Origine : http://www.rue89.com/2008/08/21/affaire-sine-derriere-lantisemitisme-le-non-dit
Il faudrait donc clouer au pilori le caricaturiste Siné.
Depuis la mi-juillet, un spectre hante le petit monde journalistique
: celui de l'antisémitisme. (Etant bien entendu que les Arabes
ne seraient pas sémites…) Certains de nos confrères
sont tellement paniqués à l'idée d'être
accusés d'antisémitisme qu'ils ne cessent d'attiser
des braises qui peuvent s'avérer dangereuses.
Diaboliser Siné permet surtout d'évacuer les scories
d'un sinistre communautarisme favorisé depuis l'arrivée
au pouvoir de Nicolas Sarkozy. Cela va tellement loin que quelques
bons esprits dérapent gravement, jusqu'à utiliser
le mot "race" dans leurs anathèmes.
Au nom du génocide commis par les nazis, il faudrait prendre
les plus grandes précautions dans l'utilisation du mot "juif".
Pourquoi tous ces pourfendeurs de racistes potentiels oublient de
crier leur rage rétrospective lorsque la France des droits
de l'homme n'a jamais envisagé de faire le procès
d'une institution policière qui a livré 76 000 juifs
aux nazis, de 1941 à 1944 ?
Sans pratiquer le moindre amalgame, comment se fait-il que les honorables
pétitionnaires, qui soutiennent l'antiraciste directeur de
Charlie Hebdo ne se pressent pas vraiment pour dénoncer les
centres de rétention administrative qui déshonorent
le pays de la liberté, et sont autant de petits Drancy ?

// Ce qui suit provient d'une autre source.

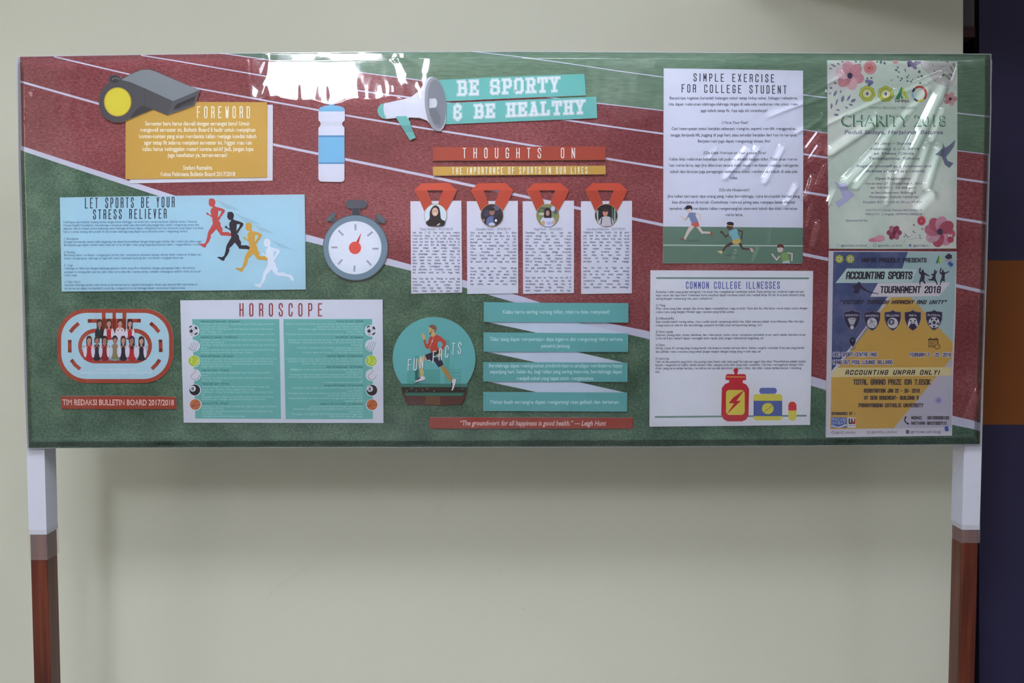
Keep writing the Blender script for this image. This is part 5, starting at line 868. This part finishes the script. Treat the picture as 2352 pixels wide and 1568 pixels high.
tp.part('location_text', [cap('GBC SPORT CENTRE AND', z7, 110, 865, 1045, 7.8, 3.6, HL, 5), cap('HANG OUT POOL LOUNGE BILLIARD', z7, 110, 1135, 1178, 7.6, 3.6, HL, 5), cap('FEBRUARY 7 - 22, 2018', z7, 1445, 2150, 1048, 7.6, 3.6, HL, 5),
    cap('GBC SPORT CENTRE AND', z7, 110, 865, 1045, 7.8, 1.5, mat((60, 60, 100)), 6), cap('HANG OUT POOL LOUNGE BILLIARD', z7, 110, 1135, 1178, 7.6, 1.5, mat((60, 60, 100)), 6), cap('FEBRUARY 7 - 22, 2018', z7, 1445, 2150, 1048, 7.6, 1.5, mat((60, 60, 100)), 6)])
emblem(tp, *z6(182, 880), 10.2); emblem(tp, *z6(345, 878), 10.4)
tri_logo(tp, z6, 1680, 820, 110, 125)
tp.part('event_logo', [poly(z6([(1765, 840), (1820, 795), (1870, 820), (1872, 870), (1820, 885), (1780, 870)]), mat((60, 56, 70)), 4), line(z6([(1780, 900), (1860, 905)]), 4, mat((172, 150, 156)), 4)])
# players
def person_shape(name, pts, lab=None, zz=z6): tp.part(name, [poly(zz(pts), mat((58, 50, 70)), 6)], lab)
person_shape('player_silhouette', [(1375, 1070), (1380, 1020), (1398, 1005), (1408, 1025), (1395, 1075), (1415, 1065), (1420, 1042), (1445, 1040), (1452, 1075), (1480, 1095), (1535, 1130), (1530, 1142), (1460, 1115), (1462, 1165), (1455, 1195), (1478, 1245), (1462, 1255), (1430, 1210), (1400, 1225), (1398, 1268), (1385, 1268), (1380, 1215), (1402, 1150), (1405, 1115), (1380, 1095)])
person_shape('player_silhouette', [(1512, 1190), (1515, 1180), (1560, 1180), (1590, 1130), (1560, 1120), (1558, 1108), (1598, 1100), (1605, 1045), (1625, 1040), (1630, 1070), (1655, 1050), (1650, 1075), (1628, 1105), (1625, 1170), (1645, 1215), (1660, 1265), (1645, 1268), (1620, 1215), (1590, 1200), (1560, 1205)])
person_shape('player_silhouette', [(1690, 1100), (1685, 1060), (1700, 1010), (1718, 1012), (1712, 1040), (1700, 1075), (1718, 1080), (1722, 1045), (1745, 1042), (1750, 1075), (1780, 1080), (1832, 1058), (1832, 1070), (1775, 1100), (1765, 1105), (1762, 1170), (1768, 1215), (1752, 1222), (1735, 1200), (1710, 1230), (1700, 1270), (1688, 1270), (1700, 1195), (1720, 1150), (1718, 1112)])
tp.part('billiard_player', [poly(z6([(370, 1290), (440, 1255), (470, 1222), (495, 1228), (515, 1275), (560, 1320), (640, 1370), (760, 1395), (755, 1402), (640, 1388), (540, 1345), (490, 1320), (475, 1392), (392, 1390), (410, 1320)]), mat((52, 50, 76)), 4), ell(*z6(757, 1402), 1.3, 1.5, TK_, 7, n=10)], 'dark figure leaning over a cue')
# sport badges
def shield(cx, cy, w_, h, lab, kind, zz=z7):
    P_ = [(cx, cy-h*.5), (cx+w_*.16, cy-h*.43), (cx+w_*.5, cy-h*.4), (cx+w_*.49, cy-h*.05), (cx+w_*.38, cy+h*.2), (cx+w_*.2, cy+h*.39), (cx, cy+h*.5), (cx-w_*.2, cy+h*.39), (cx-w_*.38, cy+h*.2), (cx-w_*.49, cy-h*.05), (cx-w_*.5, cy-h*.4), (cx-w_*.16, cy-h*.43)]
    big = [(cx+(x-cx)*1.07, cy+(y-cy)*1.05) for x, y in P_]
    D_ = mat((50, 48, 76)); Wt = mat((196, 198, 208)); X, Y = zz(cx, cy+h*.12); r = 11.5
    pr = [poly(zz(big), mat((120, 112, 140)), 5), poly(zz(P_), D_, 6), text(lab, zz(cx-w_*(.42 if len(lab) > 5 else .26), 0)[0], zz(cx+w_*(.42 if len(lab) > 5 else .26), 0)[0], zz(0, cy-h*.2)[1], 4.6, Wt, 7)]
    if kind == 0: pr += [poly([(X-10, Y-9), (X+10, Y-9), (X+4, Y+6), (X-4, Y+6)], Wt, 7), ell(X, Y+11, 4.2, 4.5, Wt, 7), ell(X, Y-8.5, 10, 2.6, Wt, 7)]+[line([(X+a*2.4, Y-9), (X+a, Y+6)], .5, D_, 8) for a in (-3, -1.5, 0, 1.5, 3)]+[line([(X-4.5, Y+5), (X+4.5, Y+5)], .8, D_, 8)]
    elif kind == 1: pr += [ell(X, Y, r, r+.6, Wt, 7), ring(X-9, Y+6, 14, 14, .8, D_, 8, -75, 5, 10), ring(X+4, Y+18, 15, 22, .8, D_, 8, 215, 290, 10), ring(X+12, Y-5, 13, 14, .8, D_, 8, 100, 200, 10), line([(X-3, Y-11), (X-4, Y), (X-1, Y+11)], .8, D_, 8)]
    elif kind == 2: pr += [ell(X, Y+.5, 12, 12.2, Wt, 7), ell(X-3, Y-2, 7, 7, D_, 8), ell(X-3, Y-2, 4.8, 5, mat((120, 118, 136)), 9), text('8', X-5, X-1, Y+1.2, 6, Wt, 10)]
    elif kind == 3: pr += [poly([(X-8, Y-9), (X-4, Y-11), (X+4, Y-11), (X+8, Y-9), (X+11, Y), (X+12, Y+8), (X+9, Y+9), (X+5, Y+2), (X-5, Y+2), (X-9, Y+9), (X-12, Y+8), (X-11, Y)], Wt, 7), ell(X-5, Y-5, 2, 2, D_, 8, n=10), ell(X+5, Y-5, 2, 2, D_, 8, n=10), ell(X-2.8, Y-.8, 1.5, 1.5, D_, 8, n=8), ell(X+2.8, Y-.8, 1.5, 1.5, D_, 8, n=8)]
    else: pr += [ell(X, Y, 12.6, 12.6, Wt, 7), poly(ngon(X, Y, 4.2, 5, -math.pi/2), D_, 8)]+[poly(ngon(X+9.2*math.cos(a), Y+9.2*math.sin(a), 3, 5, a), D_, 8) for a in [math.pi/2+2*math.pi*i/5 for i in range(5)]]+[line([(X+4*math.cos(a), Y+4*math.sin(a)), (X+8*math.cos(a), Y+8*math.sin(a))], .8, D_, 8) for a in [-math.pi/2+2*math.pi*i/5 for i in range(5)]]
    tp.part('sport_badge', pr)
for k_, (x, y, s) in enumerate(((432, 418, 'BADMINTON'), (782, 425, 'BASKETBALL'), (1142, 422, 'BILLIARD'), (1492, 422, 'FIFA'), (1862, 418, 'FUTSAL'))): shield(x, y, 272, 345, s, k_)
tp.part('map_pin_icon', [ell(*z7(442, 775), 7.2, 7, TK_, 5), poly(z7([(390, 800), (494, 800), (445, 885)]), TK_, 5), ell(*z7(442, 772), 3.2, 3.2, NB_, 6), ring(*z7(442, 900), 6.5, 3, .8, TK_, 5, -30, 210, 12)])
CI = mat((78, 56, 44)); tp.part('calendar_icon', [line(z7([(1768, 750), (1925, 750), (1925, 810)]), 2.4, CI, 5), line(z7([(1768, 750), (1768, 885), (1865, 885)]), 1.4, CI, 5), line(z7([(1795, 720), (1795, 750)]), 1.6, CI, 5), line(z7([(1898, 720), (1898, 750)]), 1.6, CI, 5), line(z7([(1768, 760), (1925, 760)]), 2, CI, 5)]+[ell(*z7(1800+a*30, 795+b_*32), 1.4, 1.4, CI, 5, n=8) for a in range(4) for b_ in range(3) if not (a == 3 and b_ > 0)]+[ring(*z7(1920, 875), 6, 6, 1.4, CI, 6), line(z7([(1920, 845), (1920, 875), (1940, 875)]), .9, CI, 6)])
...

Pourquoi ces bons citoyens ne font-ils pas barrage de leur corps
pour empêcher ces dizaines de milliers d'abominables expulsions
de sans papiers ? Comment ne pas aborder le non-dit ? Il se dessine
derrière cette crainte de l'accusation majeure d'antisémitisme
la peur panique d'être montré du doigt comme un possible
ennemi d'Israël !
Il faudrait donc conclure que la simple critique du comportement
de l'Etat hébreu envers les Palestiniens, cet "antisionisme",
analysé comme de l'antisémitisme, est devenu un crime
majeur. L'un de ces délits pouvant permettre de présenter
celui qui refuse le dogme obligé comme un véritable
criminel de guerre par destination.
Du calme, mes chers confrères ! Maurice Rajsfus
Journaliste-écrivain rescapé du génocide nazi.